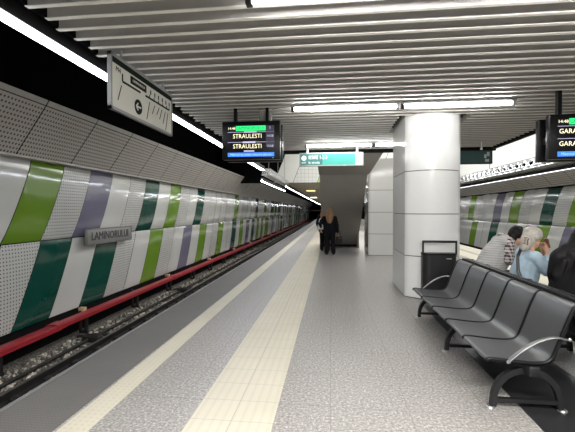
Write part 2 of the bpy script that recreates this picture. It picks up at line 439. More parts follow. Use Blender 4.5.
column('column', 1.32, 2.27, 7.01, 8.38, .25, M['colwhite'])
column('column.001', 1.27, 2.6, 13.3, 14.8, .02, M['pillar'])

# staircase seen from below
mb = MB(); sx0, sx1 = -.37, 1.16
slope = [(16.75, 0), (16.55, .12), (16.15, .52), (11.3, 3.30), (10.9, 3.36), (10.66, 3.36), (10.66, 3.7), (11.2, 3.7)]
n = 20; st = []
for i in range(n + 1):
    yy = 11.2 + i * (17.6 - 11.2) / n; zz = 3.7 - (i) * 3.7 / n
    st += [(yy, zz)]
    if i < n: st += [(yy + (17.6 - 11.2) / n, zz)]
mb.prism(slope + st[1:], 'x', sx0, sx1, 0)
mb.box(sx0 - .04, sx0, 10.8, 11.3, 3.2, 4.6)
# widening landing beam at the top
mb.add([(sx0 - .02, 10.64, 3.0), (1.46, 10.64, 3.2), (1.2, 12.3, 2.7), (sx0 - .02, 12.3, 2.7), (sx0 - .02, 10.64, 3.6), (1.46, 10.64, 3.6), (1.2, 12.3, 3.6), (sx0 - .02, 12.3, 3.6)],
       [(0, 1, 2, 3), (4, 5, 6, 7), (0, 1, 5, 4), (1, 2, 6, 5), (2, 3, 7, 6), (3, 0, 4, 7)], 0)
mb.box(sx0, sx0 + .06, 16.0, 17.3, .0, .9)
mb.box(sx1 - .06, sx1, 16.0, 17.3, .0, .9)
mb.box(sx0, sx1, 16.62, 16.7, 0, .16, 1)
struct(mb.build('staircase', [M['stairgrey'], M['black']]))

# ------------------------------------------------------------------ lights (things)
def tube_light(x0, x1, y, label, z=HC - .03):
    r = empty('tube_light', ((x0 + x1) / 2, y, z)); tag(r, label, 'light', 'white tube lights under the slatted ceiling')
    dx = (x1 - x0) / 2
    MB().rbox(-dx - .03, dx + .03, -.05, .05, -.006, .022, .004).build('housing', M['greymetal'], r)
    MB().tube([(-dx, 0, -.03), (dx, 0, -.03)], .027, 12).build('glowing_tube', M['tube'], r)
    for sx in (-1, 1): MB().box(sx * dx * .6 - .02, sx * dx * .6 + .02, -.02, .02, .0, HC - z + .1).build('mounting_clip', M['greymetal'], r)
    for sx in (-1, 1): MB().rbox(sx * dx - .025, sx * dx + .025, -.036, .036, -.072, .004, .006).build('end_cap', M['darkmetal'] if sx < 0 else M['greymetal'], r)
    return r
tube_light(-.63, 1.04, 2.9, 'big white tube light cut by the top edge of the photo')
tube_light(1.12, 2.85, 2.9, 'tube light above the seat row, just at the top right edge')
tube_light(-.61, 1.03, 6.08, 'long white tube light on slats, left of the front column')
tube_light(1.10, 2.72, 6.08, 'long white tube light on slats directly above the front column')
tube_light(-.63, 1.0, 9.56, 'white tube light just above the teal hanging sign')
tube_light(1.06, 2.72, 9.56, 'white tube light mostly hidden behind the front column')

def strip(y0, y1, x, z, label, mat, w=.062, grp='bluish light strips along the left track', top=5.6, hang=(-.9, 0, .9)):
    r = empty('light_strip', (x, (y0 + y1) / 2, z)); tag(r, label, 'light', grp); h = (y1 - y0) / 2
    mb = MB().box(-w - .02, -w, -h, h, -.06, .05).box(w, w + .02, -h, h, -.06, .05).box(-w - .02, w + .02, -h, h, .05, .07)
    mb.build('housing', M['darkmetal'], r)
    MB().rbox(-w, w, -h, h, -.082, -.01, .012).build('diffuser', mat, r)
    for t in hang: MB().box(-.012, .012, t * h - .02, t * h + .02, .06, top - z).build('hanger', M['darkmetal'], r)
    return r
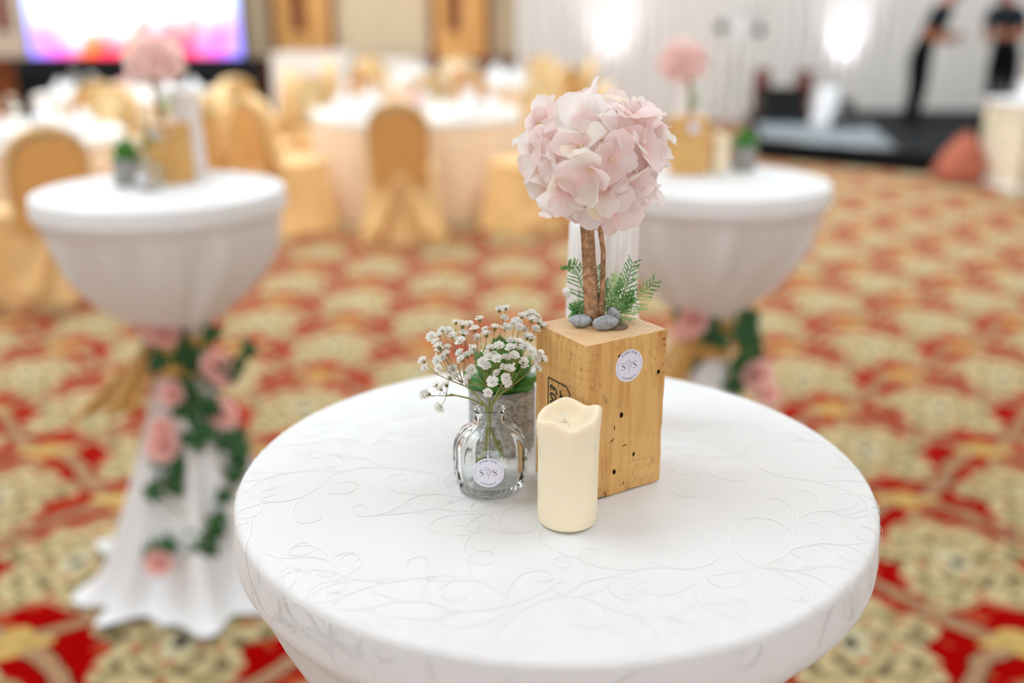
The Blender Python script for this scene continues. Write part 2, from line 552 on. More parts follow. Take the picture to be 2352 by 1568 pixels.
# pilasters, dado and rails on the back wall
WY = RY1
def wx(u): return at(u, 70, y=WY).x
def pilaster(x0, x1, slit, wm='wallwood', im='dado'):
    b = MB(); b.box(x0, x1, WY - 0.10, WY, 0.80, RZ)
    p = bevel_mod(b.build('pilaster', M[wm], wall_back, False), 0.015)
    b = MB(); b.box(slit - 0.10, slit + 0.10, WY - 0.115, WY - 0.10, 1.16, 3.6)
    b.build('inlay', M[im], p, False)
    b = MB()
    for sgn in (-1, 1):
        xe = x0 if sgn < 0 else x1
        b.box(xe - 0.035, xe + 0.035, WY - 0.13, WY - 0.10, 0.80, RZ)
    b.build('edge_moulding', M[im if wm == 'wallwood' else wm], p, False)
for (u0, u1, us) in ((632, 768, 690), (995, 1122, 1043)):
    pilaster(wx(u0), wx(u1), wx(us))
pilaster(wx(-40), wx(64), wx(18), 'side_wall', 'redrail')
for (u0, u1) in ((785, 985), (1125, 1230)):
    b = MB(); x0, x1 = wx(u0), wx(u1)
    b.box(x0, x1, WY - 0.03, WY, 0.86, 3.4)
    bevel_mod(b.build('wall_panel', M['cream_wall'], wall_back, False), 0.01)
b = MB(); b.box(RX0, RX1, WY - 0.06, WY, 0.0, 0.72); struct('trim_1', b, M['dado'], label='dark wood dado along the back wall')
b = MB(); b.box(RX0, RX1, WY - 0.12, WY, 0.72, 0.80); struct('trim_2', bevel_mod, M['redrail']) if False else struct('trim_2', b, M['redrail'], label='reddish wood dado rail')
b = MB(); b.box(RX0, RX0 + 0.03, RY0, RY1, 0, 0.15); struct('baseboard_left', b, M['dado'])
b = MB(); b.box(RX1 - 0.03, RX1, RY0, RY1, 0, 0.15); struct('baseboard_right', b, M['dado'])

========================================

# INSTRUCTIONS FOR THE TASK
Transcribe the entries from their first line to the line that holds "column('column.001', 1.27, 2.6, 13.3, 14.8, .02, M['pillar'])", both included, and skip every picture.

# EXPECTED ANSWER
Write part 2 of the bpy script that recreates this picture. It picks up at line 439. More parts follow. Use Blender 4.5.
column('column', 1.32, 2.27, 7.01, 8.38, .25, M['colwhite'])
column('column.001', 1.27, 2.6, 13.3, 14.8, .02, M['pillar'])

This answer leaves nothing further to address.